Essentially, there are two schools of thought. 

One, indeed, appears philosophical, looking into the approach to the discovery and design of a system. The EA architects like true Socrates' disciples, start asking questions like Why, What, How, Who, Where and combinations like Where is Who? Where is What? Who makes what? or who knows what or maybe who's who. The answers though, consituting the basis for the Enterprise artifacts, may have such a variability that is hard to forecast what you get. You are left on your own, with little guidance, soon after asking the questions. No two answers look similar. 

Nevertheless, the management likes the questions as they convey the right scope avoiding the focus on IT only. 

But, as with philosophy, those questions beget other questions rather than answers. 

An EA framework should enforce similar predictable and repeatable outcomes, otherwise it fails to be a framework. 

...

On the other hand we have the "method" cult. This, in a "deus ex machina" manner, promisses results if you follow the process provided. 

In my experience, in a known company, the architecture development exercise was restarted three times, with different deliveries and management teams. While the results were different for each iteration they were similar neverless in their uselessness and quantity of tree paper. They did not address any stakeholder specifically. 

The process alone did not help without a framework defining the artifacts, the relationships, the expected outcomes and their form. 
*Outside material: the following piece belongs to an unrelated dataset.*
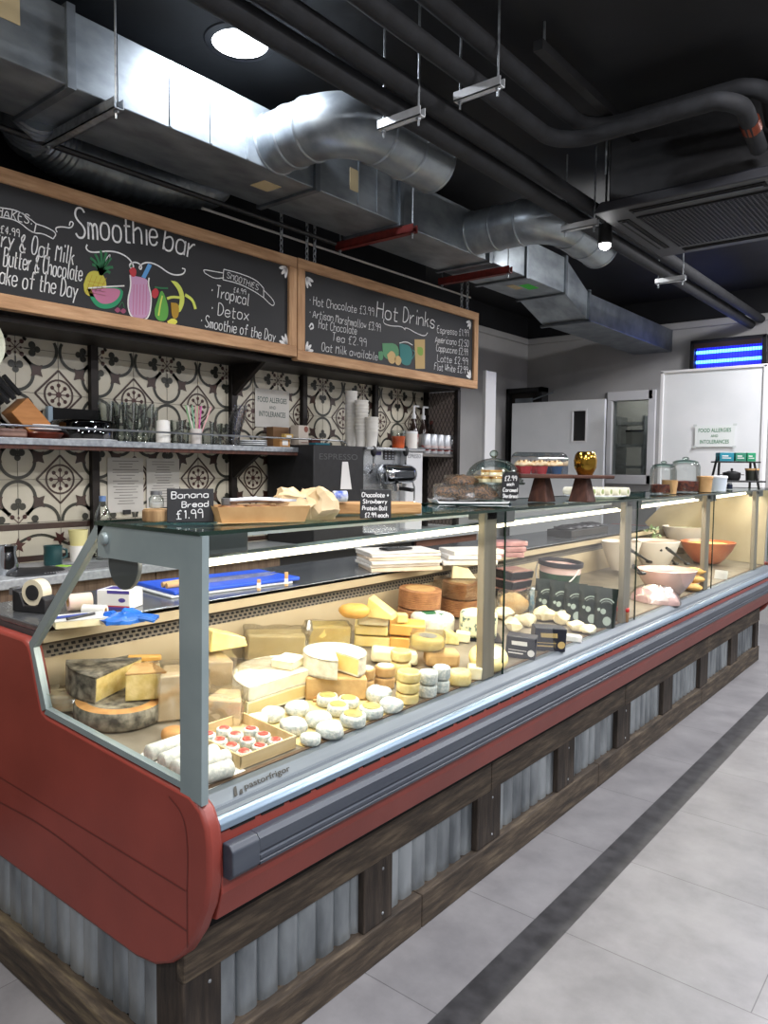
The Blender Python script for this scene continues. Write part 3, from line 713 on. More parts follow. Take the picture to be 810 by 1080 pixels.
for iy in range(-5, 10):
    for iz in range(-1, 3):
        cy, cz = YC+iy*2*Pt, ZC0+iz*2*Pt
        # medallion
        rib(arc(cy, cz, .34*Pt, 0, 2*PI, 28), .03*Pt*1.6, M2, 0)
        d = .57*Pt
        dm = [(cy+d, cz), (cy, cz+d), (cy-d, cz), (cy, cz-d), (cy+d, cz)]
        for a, b in zip(dm, dm[1:]): rib([a, b], .05*Pt, M2, 0)
        for k in range(8):
            w = k*PI/4; q = (cy+.22*Pt*math.cos(w), cz+.22*Pt*math.sin(w))
            pol(arc(q[0], q[1], .05*Pt, 0, 2*PI, 10)[:-1], 2)
            rib([(cy+.07*Pt*math.cos(w), cz+.07*Pt*math.sin(w)), q], .025*Pt, M2, 2)
        pol(arc(cy, cz, .075*Pt, 0, 2*PI, 8)[:-1], 2)
        for sx in (-1, 1):
            for sz in (-1, 1):   # concave squares
                bx, bz = cy+sx*.52*Pt, cz+sz*.52*Pt; q = []
                for k in range(4):
                    w = PI/4+k*PI/2; w2 = w+PI/2
                    q += [(bx+.2*Pt*math.cos(w), bz+.2*Pt*math.sin(w)), (bx+.1*Pt*math.cos(w+PI/4), bz+.1*Pt*math.sin(w+PI/4))]
                pol(q, 0, M3)
        fy, fz = cy+Pt, cz+Pt   # flower corner with four hearts round it
        for k in range(4):
            w = k*PI/2; hy, hz = fy+.56*Pt*math.cos(w), fz+.56*Pt*math.sin(w)
            back = w+PI
            rib(arc(hy, hz, .40*Pt, back+.45, back+2*PI-.45, 30), .075*Pt, M2, 1)
            for s in (-1, 1):
                e = (hy+.40*Pt*math.cos(back+s*.45), hz+.40*Pt*math.sin(back+s*.45))
                t = (hy+.12*Pt*math.cos(back), hz+.12*Pt*math.sin(back))
                side = (-math.sin(back)*s, math.cos(back)*s)
                pol(arc(t[0]+side[0]*.09*Pt+.06*Pt*math.cos(back), t[1]+side[1]*.09*Pt+.06*Pt*math.sin(back), .085*Pt, 0, 2*PI, 12)[:-1], 1, M3)
            pol(arc(hy+.06*Pt*math.cos(back), hz+.06*Pt*math.sin(back), .075*Pt, 0, 2*PI, 12)[:-1], 1, M3)
            rib([(hy+.1*Pt*math.cos(back), hz+.1*Pt*math.sin(back)), (hy+.36*Pt*math.cos(back), hz+.36*Pt*math.sin(back))], .03*Pt, M3, 1)
            w2 = w+PI/4
            rib([(fy, fz), (fy+.2*Pt*math.cos(w2), fz+.2*Pt*math.sin(w2))], .02*Pt, M3, 2)
            pol(arc(fy+.2*Pt*math.cos(w2), fz+.2*Pt*math.sin(w2), .055*Pt, 0, 2*PI, 10)[:-1], 2, M3)
            pol(arc(fy+.12*Pt*math.cos(w), fz+.12*Pt*math.sin(w), .03*Pt, 0, 2*PI, 8)[:-1], 2, M3)
# vine border
pat.box(X1-.001, X1+.0006, -.25, 4.77, 1.185, 1.213, 0); pat.box(X1-.001, X1+.0006, -.25, 4.77, 1.035, 1.062, 0)
pts = [(-.25+i*.02, 1.125+.033*math.sin((-.25+i*.02)*2*PI/.4)) for i in range(251)]
pat.ribbon(pts, .013, M2, 1)
for i in range(25):
    y = -.2+i*.2; s = 1 if i % 2 else -1; z = 1.125-s*.012
    st = []
    for k in range(10):
        r = .038 if k % 2 == 0 else .017; w = PI/2*s+k*2*PI/10
        st.append((y+r*math.cos(w), z+r*math.sin(w)))
    pat.poly([M3(*p) for p in st], 2); pat.disc((X1+.001, y+.05, z+s*.03), .011, mi=2, n='X')
pat.build('tile_pattern', [m_tbrown, m_tgreen, m_tred], tw, smooth=0)
gr = MB()
for i in range(-9, 17):
    y = YC+i*Pt
    if -.25 < y < 4.77: gr.box(X1-.002, X1+.0002, y-.0012, y+.0012, 1.03, 2.08)
for k in (-1, 0, 1, 2, 3): gr.box(X1-.002, X1+.0002, -.25, 4.77, ZC0+k*Pt-.0012, ZC0+k*Pt+.0012)
gr.build('tile_grout', m_grout, tw, smooth=0)

# shelving frame
sf = thing('bar_shelving', 'dark steel frame shelving with wire mesh end against the tiled wall', 'shelving', (-3.35, 3, 1.03))
m_frame = mat('dark_bronze_steel', '#191513', '#241e1b', .5, .4, scale=20)
m_shelf = mat('grey_worn_shelf', '#5d5a57', '#736f6b', .4, .3, scale=8, stretch=(1, .2, 1))
def sb(name, m, mb, bev=.002): return mb.build(name, m, sf, bev=bev, world=True, smooth=0)
for y in (1.02, 1.975, 2.85, 3.43, 4.15): sb('upright', m_frame, MB().box(TX+.008, TX+.04, y-.02, y+.02, 1.03, 2.1))
sb('upper_shelf', m_frame, MB().box(TX+.01, -3.17, .2, 4.80, 2.075, 2.105))
sb('lower_shelf', m_shelf, MB().box(TX+.01, -3.2, .2, 3.56, 1.582, 1.604)); sb('shelf_lip', m_zinc, MB().box(-3.2, -3.19, .2, 3.56, 1.575, 1.604)); sb('shelf_batten', m_darkwood, MB().box(-3.215, -3.195, .2, 3.56, 1.556, 1.575))
sb('lower_shelf', m_shelf, MB().box(TX+.01, -3.2, 4.175, 4.755, 1.572, 1.594))
rl = MB().tube([(-3.195, .2, 1.655), (-3.195, 3.5, 1.655), (-3.195, 3.54, 1.64), (-3.195, 3.55, 1.6)], .005, 8)
sb('shelf_rail', m_steel, rl, 0)
rl2 = MB().tube([(-3.195, 4.2, 1.63), (-3.195, 4.75, 1.63)], .005, 8); sb('shelf_rail', m_steel, rl2, 0)
for y in (2.85,):
    sb('brace', m_frame, MB().prism([(TX+.04, 1.9), (TX+.04, 2.075), (-3.2, 2.075)], y-.015, y+.015)); sb('brace', m_frame, MB().prism([(TX+.04, 1.42), (TX+.04, 1.58), (-3.2, 1.58)], y-.015, y+.015))
for x in (-3.175, TX+.03): sb('upright', m_frame, MB().box(x-.018, x+.018, 4.75, 4.786, 1.03, 2.08))
mesh = MB(); yy = 4.762
for s in (1, -1):
    for i in range(-20, 26):
        a = -3.48+i*.034; pts = []
        for z in (1.05, 2.07):
            pts.append((a+s*(z-1.05)*.5 if s > 0 else a+.5-(z-1.05)*.5, z))
        (xa, za), (xb, zb) = pts
        if xb == xa: continue
        lo, hi = -3.48, -3.19
        t0 = (lo-xa)/(xb-xa); t1 = (hi-xa)/(xb-xa); t0, t1 = max(0, min(t0, t1)), min(1, max(t0, t1))
        if t1 <= t0: continue
        mesh.tube([(xa+(xb-xa)*t0, yy, za+(zb-za)*t0), (xa+(xb-xa)*t1, yy, za+(zb-za)*t1)], .0022, 4, cap=False)
mesh.build('wire_mesh', m_frame, sf, world=True, smooth=0)
sb('mesh_backing', mat('dim_brown_backing', '#82766f', '#8d817a', .8, scale=4), MB().box(-3.48, -3.19, 4.774, 4.78, 1.05, 2.07))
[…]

The cult members have to be expensively certified to be accepted. They have a bible of many pages, describing in indiscriminate detail the workings of the EA architect's. How do you use it? You open it at a certain chapter and read the verse. "You have to do this and that!" There is no holy picture to show you the inner soul or structure of the Enterprise. The method is general enough to help you build anything and everything. Down the line, you start offering a stack of unrelated, uncorrelated artifacts, with lots of explanations. The customers of that, if any, are not clear. As a result, nobody feels served. The results, one might say, are not quite fit for purpose. 

"Enterprise Architecture is about diagrams, not stories"; I would like to suggest it as a key design principle. 

Our customers need interconnected diagrams to analyse interaction, costs and impacts, rather than heavy tomes describing whatever. And they are not interested in the methods we use, whichever.